2018年4月18日水曜日

棒テンプ時計の精度アップ Ver 2


メーカーフェア東京2018に出展します。



昨年のメーカーフェアでは、棒テンプの慣性モーメントを変えて往復回転運動の周期を調整するデバイスを紹介しました(リンクはこちら)。

今回は、棒テンプを吊っている糸の長さを変えることによって周期を調整する方式に変更しました。こうすることによって、デバイスは時計本体に固定されるので、ACアダプタから電源を供給できるようになりました。消費電流を気にしなくてよいので、WIFIでネットに接続してNTPから正確な時刻を取得します。またデバイスにWebサーバーを持たせ、タブレットなどのブラウザで履歴の確認やパラメータの変更ができるようにしました。

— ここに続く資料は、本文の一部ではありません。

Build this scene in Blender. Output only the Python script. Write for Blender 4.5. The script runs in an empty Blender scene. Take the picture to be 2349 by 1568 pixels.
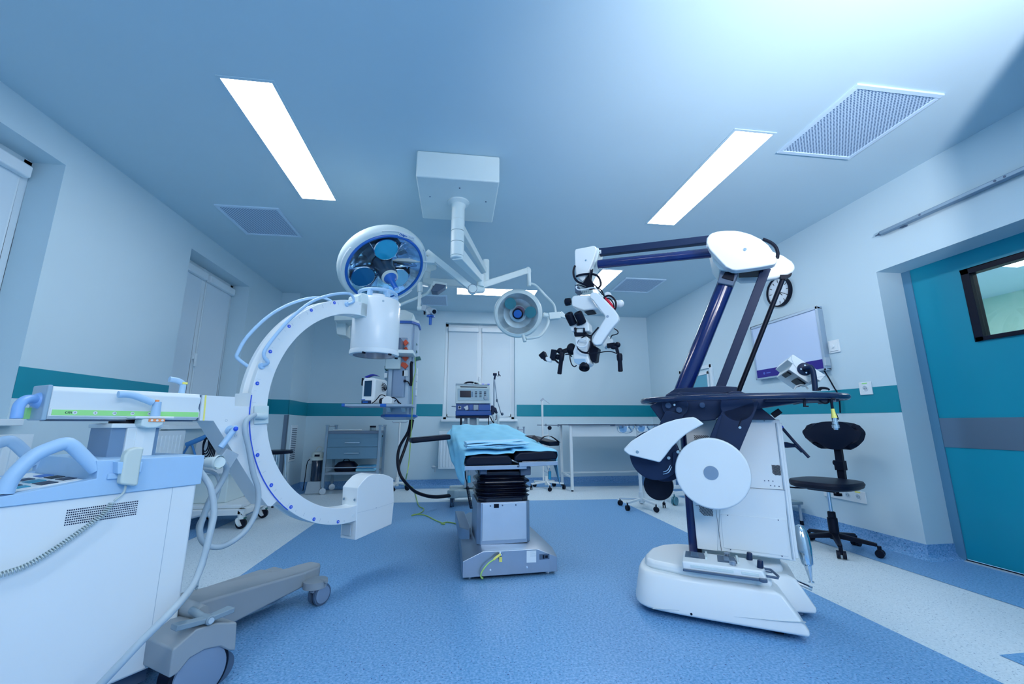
import bpy, bmesh, math, random
from mathutils import Vector, Matrix
random.seed(7)
PI = math.pi
C = bpy.context.scene.collection
sc = bpy.context.scene

# ---------------------------------------------------------------- camera
F_PX, YAW, PITCH, ROLL = 942.3, 0.1316, 0.1958, -0.0019
cam_d = bpy.data.cameras.new('camera'); cam = bpy.data.objects.new('camera', cam_d); C.objects.link(cam)
cam_d.sensor_width = 36.0; cam_d.sensor_fit = 'HORIZONTAL'; cam_d.lens = 36.0 * F_PX / 2349.0
cam_d.clip_start = 0.05
_w = Vector((math.sin(YAW)*math.cos(PITCH), math.cos(YAW)*math.cos(PITCH), math.sin(PITCH)))
_r0 = Vector((math.cos(YAW), -math.sin(YAW), 0)); _u0 = _r0.cross(_w)
_r = _r0*math.cos(ROLL) + _u0*math.sin(ROLL); _u = -_r0*math.sin(ROLL) + _u0*math.cos(ROLL)
cam.matrix_world = Matrix(((_r.x, _u.x, -_w.x, 0), (_r.y, _u.y, -_w.y, 0), (_r.z, _u.z, -_w.z, 1.0), (0, 0, 0, 1)))
sc.camera = cam

# ---------------------------------------------------------------- world, exposure
wd = bpy.data.worlds.new('world'); sc.world = wd; wd.use_nodes = True
wd.node_tree.nodes['Background'].inputs[0].default_value = (0.3, 0.5, 0.8, 1)
wd.node_tree.nodes['Background'].inputs[1].default_value = 0.3
vs = sc.view_settings
vs.view_transform = 'Standard'; vs.look = 'None'; vs.gamma = 1.0; vs.exposure = 0.25; vs.use_curve_mapping = False
sc.cycles.max_bounces = 10; sc.cycles.diffuse_bounces = 6; sc.cycles.glossy_bounces = 4
sc.cycles.transmission_bounces = 8; sc.cycles.transparent_max_bounces = 8
sc.cycles.caustics_reflective = False; sc.cycles.caustics_refractive = False
sc.cycles.sample_clamp_indirect = 4.0
LIGHT_COL = (0.97, 0.98, 1.0)
LIGHT_STR = 15.0

def area_light(name, loc, rot, sx, sy, power, col=LIGHT_COL, spread=180):
    l = bpy.data.lights.new(name, 'AREA'); l.shape = 'RECTANGLE'; l.size = sx; l.size_y = sy
    l.energy = power; l.color = col; l.spread = math.radians(spread)
    o = bpy.data.objects.new(name, l); C.objects.link(o); o.location = loc; o.rotation_euler = rot
    return o
# flash head of the photographer, bounced off the ceiling to the right of the camera
sp = bpy.data.lights.new('bounce_flash', 'SPOT'); sp.energy = 400; sp.spot_size = math.radians(100); sp.spot_blend = 1.0
sp.shadow_soft_size = 0.03; sp.color = (1.0, 0.97, 1.0)
spo = bpy.data.objects.new('bounce_flash', sp); C.objects.link(spo)
spo.location = (1.55, -0.38, 1.75)
spo.rotation_euler = (Vector((1.95, 0.95, 2.95)) - spo.location).to_track_quat('-Z', 'Y').to_euler()
# added soft fill lamp, unseen, behind the camera
area_light('rear_fill', (1.0, -1.2, 2.3), (math.radians(56), 0, math.radians(-6)), 1.4, 1.0, 42, (0.97, 0.98, 1.0))

area_light('corridor_fill', (5.6, 2.6, 2.9), (0, 0, 0), 1.5, 1.5, 90)  # added unseen lamp, brightens the corridor behind the door glass

# ---------------------------------------------------------------- materials
MATS = {}
def mat(name, col, rough=0.5, metal=0.0, emit=None, noise=0.0, nscale=8.0, bump=0.0, bscale=200.0, coat=0.0, alpha=None, trans=0.0, ior=1.45, spec=0.5, aniso=0.0):
    if name in MATS: return MATS[name]
    m = bpy.data.materials.new(name); m.use_nodes = True; MATS[name] = m
    nt = m.node_tree; b = nt.nodes['Principled BSDF']
    b.inputs['Base Color'].default_value = (*col, 1); b.inputs['Roughness'].default_value = rough
    b.inputs['Metallic'].default_value = metal; b.inputs['IOR'].default_value = ior
    b.inputs['Specular IOR Level'].default_value = spec
    if coat: b.inputs['Coat Weight'].default_value = coat; b.inputs['Coat Roughness'].default_value = 0.08
    if trans: b.inputs['Transmission Weight'].default_value = trans
    if emit:
        b.inputs['Emission Color'].default_value = (*emit[0], 1); b.inputs['Emission Strength'].default_value = emit[1]
    tc = nt.nodes.new('ShaderNodeTexCoord')
    if noise:
        n = nt.nodes.new('ShaderNodeTexNoise'); n.inputs['Scale'].default_value = nscale; n.inputs['Detail'].default_value = 4
        nt.links.new(tc.outputs['Object'], n.inputs['Vector'])
        r = nt.nodes.new('ShaderNodeMapRange'); r.inputs[1].default_value = 0.3; r.inputs[2].default_value = 0.7
        r.inputs[3].default_value = 1 - noise; r.inputs[4].default_value = 1 + noise
        nt.links.new(n.outputs['Fac'], r.inputs[0])
        v = nt.nodes.new('ShaderNodeVectorMath'); v.operation = 'SCALE'; v.inputs[0].default_value = col
        nt.links.new(r.outputs[0], v.inputs['Scale']); nt.links.new(v.outputs[0], b.inputs['Base Color'])
    if bump:
        n = nt.nodes.new('ShaderNodeTexNoise'); n.inputs['Scale'].default_value = bscale; n.inputs['Detail'].default_value = 2
        nt.links.new(tc.outputs['Object'], n.inputs['Vector'])
        bp = nt.nodes.new('ShaderNodeBump'); bp.inputs['Strength'].default_value = bump; bp.inputs['Distance'].default_value = 0.002
        nt.links.new(n.outputs['Fac'], bp.inputs['Height']); nt.links.new(bp.outputs[0], b.inputs['Normal'])
    return m

def vinyl(name, base, dark, light):
    """speckled sheet vinyl"""
    m = bpy.data.materials.new(name); m.use_nodes = True; MATS[name] = m
    nt = m.node_tree; b = nt.nodes['Principled BSDF']; N = nt.nodes.new; L = nt.links.new
    b.inputs['Roughness'].default_value = 0.42
    tc = N('ShaderNodeTexCoord')
    n0 = N('ShaderNodeTexNoise'); n0.inputs['Scale'].default_value = 90; n0.inputs['Detail'].default_value = 3
    L(tc.outputs['Object'], n0.inputs['Vector'])
    r0 = N('ShaderNodeMapRange'); r0.inputs[1].default_value = 0.36; r0.inputs[2].default_value = 0.68; L(n0.outputs['Fac'], r0.inputs[0])
    mx0 = N('ShaderNodeMixRGB'); mx0.inputs[1].default_value = (*base, 1); mx0.inputs[2].default_value = (*light, 1)
    L(r0.outputs[0], mx0.inputs[0])
    n1 = N('ShaderNodeTexNoise'); n1.inputs['Scale'].default_value = 110; n1.inputs['Detail'].default_value = 1
    mp = N('ShaderNodeMapping'); mp.inputs['Location'].default_value = (5, 9, 2); L(tc.outputs['Object'], mp.inputs[0]); L(mp.outputs[0], n1.inputs['Vector'])
    r1 = N('ShaderNodeMapRange'); r1.inputs[1].default_value = 0.665; r1.inputs[2].default_value = 0.70; L(n1.outputs['Fac'], r1.inputs[0])
    mx1 = N('ShaderNodeMixRGB'); mx1.inputs[2].default_value = (*dark, 1); L(mx0.outputs[0], mx1.inputs[1]); L(r1.outputs[0], mx1.inputs[0])
    L(mx1.outputs[0], b.inputs['Base Color'])
    return m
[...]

全体像です。本デバイスは時計本体の上部に固定され、赤外線センサーで棒テンプの回転を検出します。これより計算された時刻と、正しい時刻を比較し、誤差に応じて棒テンプを吊っている糸の長さを調整します。長さが長いときは棒テンプの周期も長くなり、短くなると周期も短くなります。


デバイスを上から撮った写真です。



デバイスを正面から撮った写真です。



周期調節部分の拡大です。吊り糸押さえより下の部分のみが捻じれるようにしてあります。吊り糸押さえを上下することにより、吊り糸の実効長を変化させ、棒テンプの周期を変えています。



回路図です。



タブレットで時刻誤差(秒)の履歴の一部を表示した写真です。109分前に8秒遅れ、60分前には11秒の進み、現在は4秒の遅れという履歴が読み取れます。棒テンプの周期が約4秒なので、現在のアルゴリズムではとびとびの秒数となります。最大15時間分の履歴が表示されます。



実験に使った棒テンプ時計は、ギヤが木製で、きちんとメンテナンスをしていなので、一日数分の誤差が生じ、これが毎日累積していく状態でした。この時計に本デバイスを取り付けて、自動調整を行った結果、一日の誤差は1分以内となりました。また時計の特性が大きく変化しない限り、原理的に誤差の累積はありません。

24時間のデータです。青が時刻の誤差(秒)です。